**Your instructions**
Return the lines below exactly, from the first line to the line that contains "GAP_X = 1.0798". Leave out pictures.

(3D scene scripts)
━━━

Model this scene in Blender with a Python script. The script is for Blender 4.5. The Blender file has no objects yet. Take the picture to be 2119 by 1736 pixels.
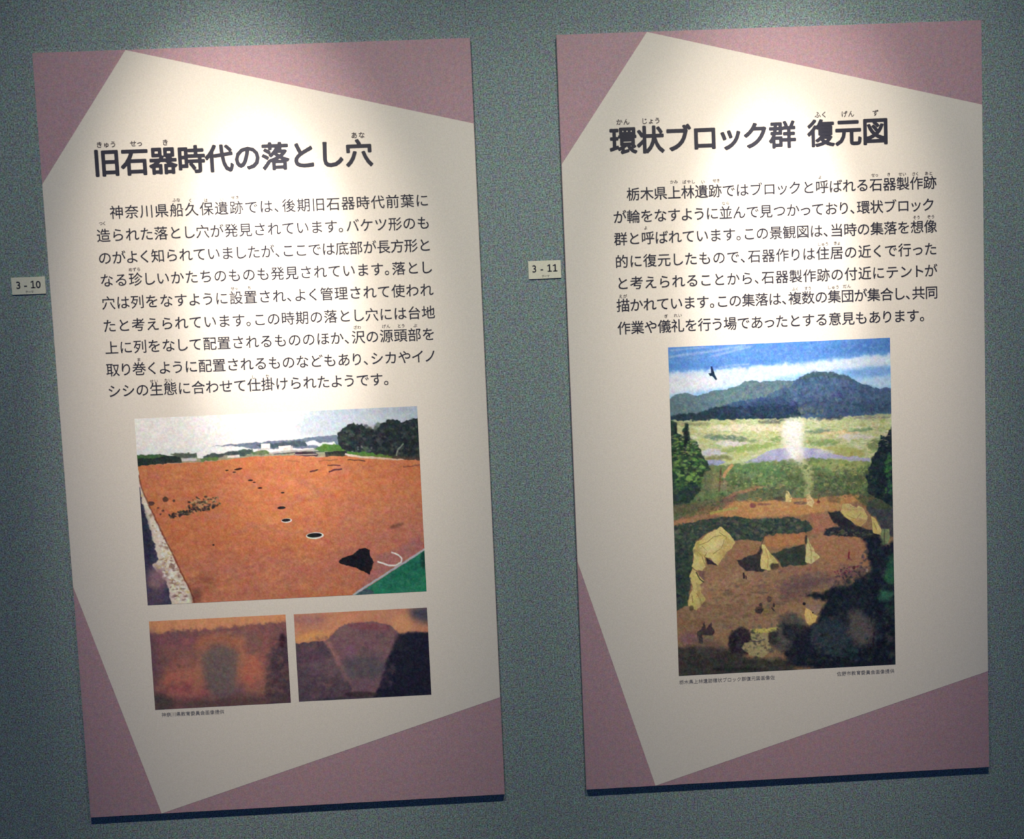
import bpy, math, random
import numpy as np
from mathutils import Matrix, Vector

C = bpy.context.scene.collection
W, H, T = 0.900, 1.6215, 0.0065          # one display panel, metres
TOP = 2.20                               # height of the top edge of the panels
GAP_X = 1.0798                           # left edge of the second panel

# ---------------------------------------------------------------- camera
CAM_POS = (0.91113, -1.75996, 1.50487)
CAM_YAW, CAM_PITCH, CAM_ROLL = -0.02342, -0.05879, -0.04418
cam_d = bpy.data.cameras.new('camera')
cam_d.sensor_fit = 'HORIZONTAL'; cam_d.sensor_width = 36.0
cam_d.lens = 36.0 * 1700.0 / 2119.0
cam_d.clip_start = 0.05
cam_d.dof.use_dof = True; cam_d.dof.focus_distance = 2.6; cam_d.dof.aperture_fstop = 4.5
cam = bpy.data.objects.new('camera', cam_d); C.objects.link(cam)
R = (Matrix.Rotation(math.pi/2, 4, 'X') @ Matrix.Rotation(CAM_YAW, 4, 'Y')
     @ Matrix.Rotation(CAM_PITCH, 4, 'X') @ Matrix.Rotation(CAM_ROLL, 4, 'Z'))
cam.matrix_world = Matrix.Translation(CAM_POS) @ R
bpy.context.scene.camera = cam

# ---------------------------------------------------------------- light
world = bpy.data.worlds.new('world'); bpy.context.scene.world = world
world.use_nodes = True
bg = world.node_tree.nodes['Background']
bg.inputs['Color'].default_value = (0.14, 0.36, 1.0, 1); bg.inputs['Strength'].default_value = 0.19

def spot(name, loc, aim, watt, col, size, blend, radius):
    l = bpy.data.lights.new(name, 'SPOT'); l.energy = watt; l.color = col
    l.spot_size = math.radians(size); l.spot_blend = blend; l.shadow_soft_size = radius
    o = bpy.data.objects.new(name, l); C.objects.link(o); o.location = loc
    o.rotation_euler = (Vector(aim) - Vector(loc)).to_track_quat('-Z', 'Y').to_euler()
    return o
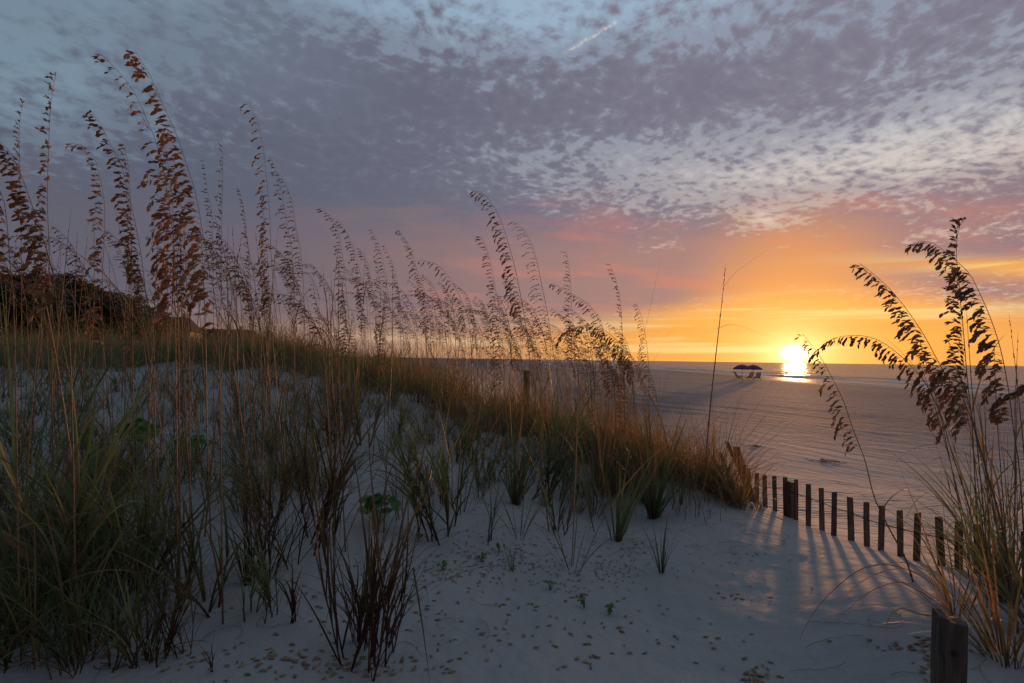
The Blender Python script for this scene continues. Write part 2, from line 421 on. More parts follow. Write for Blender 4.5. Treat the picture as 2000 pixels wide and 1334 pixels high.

━━━

**Result below**
Model this scene in Blender with a Python script. The script is for Blender 4.5. The Blender file has no objects yet. Take the picture to be 2119 by 1736 pixels.
import bpy, math, random
import numpy as np
from mathutils import Matrix, Vector

C = bpy.context.scene.collection
W, H, T = 0.900, 1.6215, 0.0065          # one display panel, metres
TOP = 2.20                               # height of the top edge of the panels
GAP_X = 1.0798                           # left edge of the second panel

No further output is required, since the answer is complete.